With reference to FIG. 3, second surface 48 is for contact with second sheave 26 for reverse bending of load bearing member 34 and generally matches the curved shape of a crown, such as crown C1, of second sheave 26. Second surface 48 forms a concave curve, second curve 49, having a third radius R3, which is at least equal to, if not greater than, radius R4 of crown C1 of sheave 26. In this way, wear from contact with second sheave 26 can be also reduced like the wear from contact with first sheave 22.
In addition, although crowns C1, C2 and C3 of second sheave 26 are shown as identical to crowns of first sheave 22, they may differ. For example, second sheave 26 could have crown C4, a parabolic shaped curve, as shown in FIG. 12 or crown C5, having straight ramps 107 with curved peak 109, as shown in FIG. 11, while first sheave 22 could have crowns C1, C2 or C3. Alternatively, first sheave 22 could have the crowns C4 and C5 while second sheave 26 could have crown C1, C2 or C3.

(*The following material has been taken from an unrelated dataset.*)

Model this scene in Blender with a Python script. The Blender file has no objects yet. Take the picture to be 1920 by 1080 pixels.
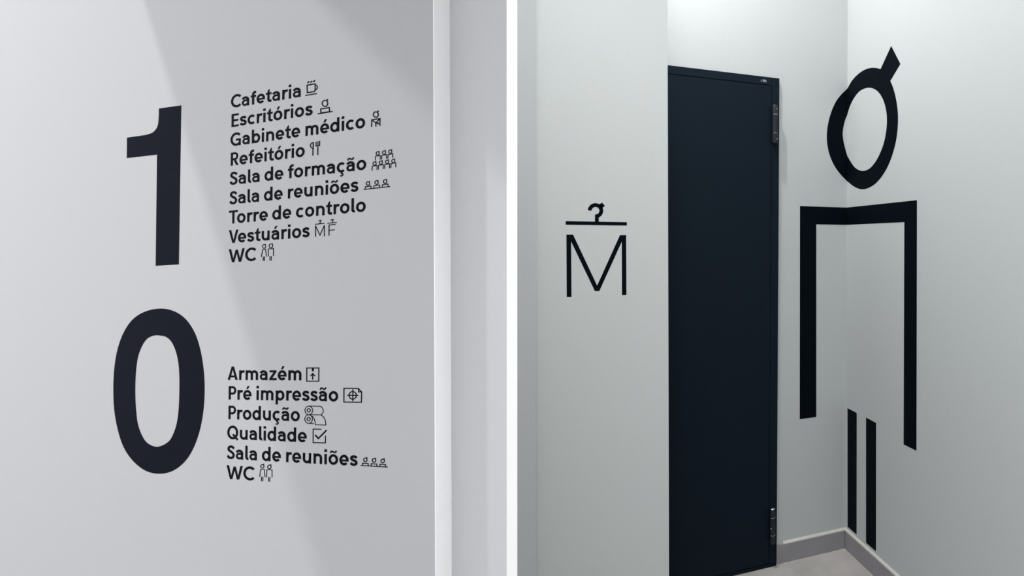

Then, for example, with reference to FIG. 13, load bearing member 100 has first surface 46 having shape 104 to match crown C1 of first sheave 22 and has second surface 48 having shape 105 to match crown C4, a parabolic curve. Each shape 104 and 105 thereby ensures tension members 38 will rotate at the same distance from axis of rotation H of each respective sheave. Shape 104 ensures this equidistant rotation of tension members 38 with respect to first sheave 22 while shape 105 ensures equidistant rotation of tension members 38 with respect to second sheave 26.
The preceding description is exemplary rather than limiting in nature. Variations and modifications to the disclosed examples may become apparent to those skilled in the art that do not necessarily depart from the essence of this invention. The scope of legal protection given to this invention can only be determined by studying the following claims.